* start Extracted material *

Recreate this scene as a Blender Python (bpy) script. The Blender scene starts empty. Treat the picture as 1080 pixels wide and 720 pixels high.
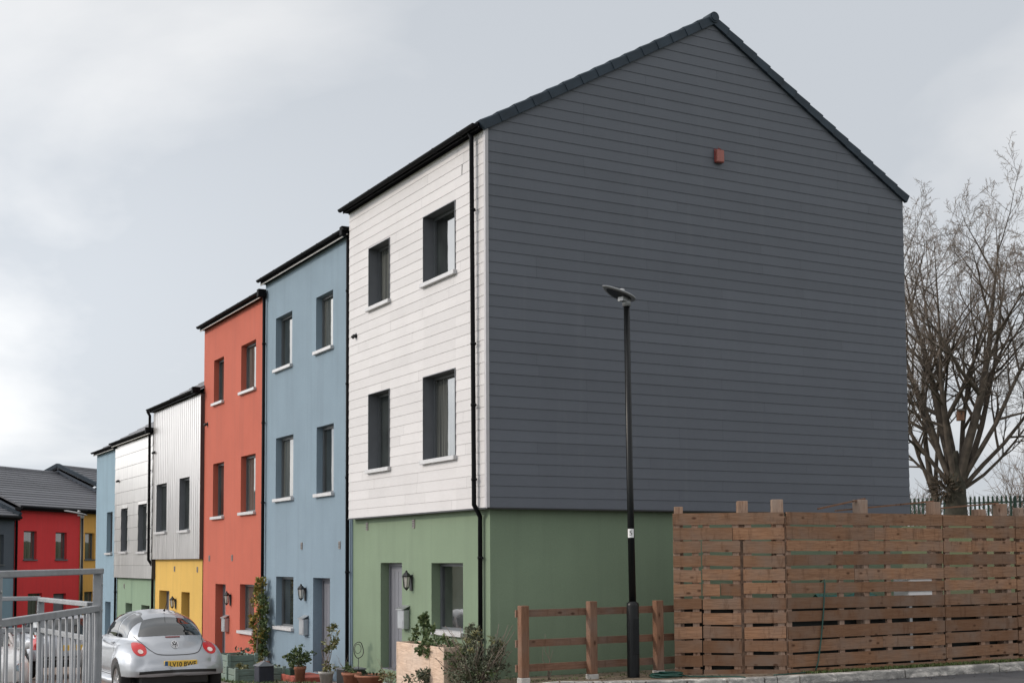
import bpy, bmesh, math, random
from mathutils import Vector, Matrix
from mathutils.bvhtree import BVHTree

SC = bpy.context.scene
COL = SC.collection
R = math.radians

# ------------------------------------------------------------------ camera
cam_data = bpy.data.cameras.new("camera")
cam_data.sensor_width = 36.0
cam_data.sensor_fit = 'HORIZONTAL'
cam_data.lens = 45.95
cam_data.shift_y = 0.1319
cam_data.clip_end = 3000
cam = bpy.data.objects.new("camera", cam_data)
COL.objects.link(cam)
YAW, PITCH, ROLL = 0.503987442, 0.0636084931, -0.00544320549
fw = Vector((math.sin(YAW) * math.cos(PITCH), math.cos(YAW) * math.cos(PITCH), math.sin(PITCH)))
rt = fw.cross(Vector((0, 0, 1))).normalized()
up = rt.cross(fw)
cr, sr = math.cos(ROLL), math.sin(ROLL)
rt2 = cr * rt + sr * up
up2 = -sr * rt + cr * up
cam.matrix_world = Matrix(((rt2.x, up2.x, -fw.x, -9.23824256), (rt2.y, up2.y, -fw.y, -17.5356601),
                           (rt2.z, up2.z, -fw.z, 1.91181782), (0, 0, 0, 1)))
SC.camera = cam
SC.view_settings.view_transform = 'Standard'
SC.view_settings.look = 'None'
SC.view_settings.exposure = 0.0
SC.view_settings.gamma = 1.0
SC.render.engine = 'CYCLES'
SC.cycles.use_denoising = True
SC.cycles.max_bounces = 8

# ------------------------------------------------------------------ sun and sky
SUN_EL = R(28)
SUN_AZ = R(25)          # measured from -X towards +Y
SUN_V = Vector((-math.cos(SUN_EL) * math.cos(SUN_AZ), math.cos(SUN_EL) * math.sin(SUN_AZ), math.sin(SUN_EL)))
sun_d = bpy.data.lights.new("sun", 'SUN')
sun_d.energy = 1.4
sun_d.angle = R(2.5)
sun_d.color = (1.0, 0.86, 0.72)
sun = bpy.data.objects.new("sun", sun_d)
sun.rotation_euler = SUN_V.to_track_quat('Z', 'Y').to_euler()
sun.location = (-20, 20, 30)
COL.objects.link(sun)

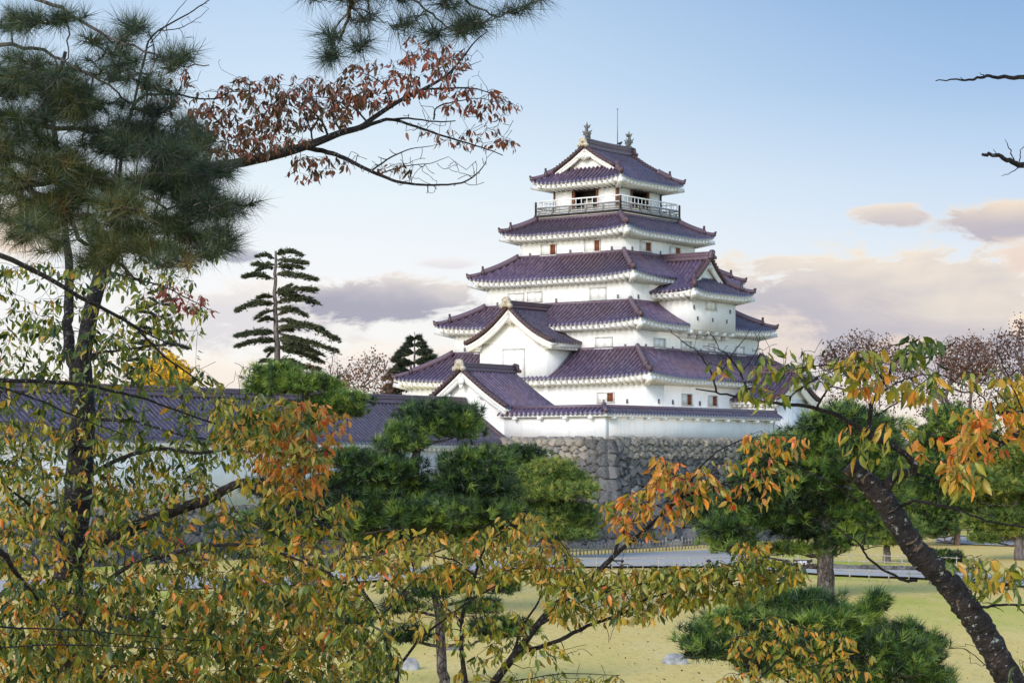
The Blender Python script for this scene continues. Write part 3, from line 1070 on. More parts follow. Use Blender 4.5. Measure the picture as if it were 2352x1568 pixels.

* end Extracted material *

### Aim of the task
Leaving the pictures aside, transcribe the entire listing exactly.

### Reply
Recreate this scene as a Blender Python (bpy) script. The Blender scene starts empty. Treat the picture as 1080 pixels wide and 720 pixels high.
import bpy, bmesh, math, random
from mathutils import Vector, Matrix
from mathutils.bvhtree import BVHTree

SC = bpy.context.scene
COL = SC.collection
R = math.radians

# ------------------------------------------------------------------ camera
cam_data = bpy.data.cameras.new("camera")
cam_data.sensor_width = 36.0
cam_data.sensor_fit = 'HORIZONTAL'
cam_data.lens = 45.95
cam_data.shift_y = 0.1319
cam_data.clip_end = 3000
cam = bpy.data.objects.new("camera", cam_data)
COL.objects.link(cam)
YAW, PITCH, ROLL = 0.503987442, 0.0636084931, -0.00544320549
fw = Vector((math.sin(YAW) * math.cos(PITCH), math.cos(YAW) * math.cos(PITCH), math.sin(PITCH)))
rt = fw.cross(Vector((0, 0, 1))).normalized()
up = rt.cross(fw)
cr, sr = math.cos(ROLL), math.sin(ROLL)
rt2 = cr * rt + sr * up
up2 = -sr * rt + cr * up
cam.matrix_world = Matrix(((rt2.x, up2.x, -fw.x, -9.23824256), (rt2.y, up2.y, -fw.y, -17.5356601),
                           (rt2.z, up2.z, -fw.z, 1.91181782), (0, 0, 0, 1)))
SC.camera = cam
SC.view_settings.view_transform = 'Standard'
SC.view_settings.look = 'None'
SC.view_settings.exposure = 0.0
SC.view_settings.gamma = 1.0
SC.render.engine = 'CYCLES'
SC.cycles.use_denoising = True
SC.cycles.max_bounces = 8

# ------------------------------------------------------------------ sun and sky
SUN_EL = R(28)
SUN_AZ = R(25)          # measured from -X towards +Y
SUN_V = Vector((-math.cos(SUN_EL) * math.cos(SUN_AZ), math.cos(SUN_EL) * math.sin(SUN_AZ), math.sin(SUN_EL)))
sun_d = bpy.data.lights.new("sun", 'SUN')
sun_d.energy = 1.4
sun_d.angle = R(2.5)
sun_d.color = (1.0, 0.86, 0.72)
sun = bpy.data.objects.new("sun", sun_d)
sun.rotation_euler = SUN_V.to_track_quat('Z', 'Y').to_euler()
sun.location = (-20, 20, 30)
COL.objects.link(sun)

The Blender Python script for this scene continues. Write part 3, from line 1070 on. More parts follow. Use Blender 4.5. Measure the picture as if it were 2352x1568 pixels.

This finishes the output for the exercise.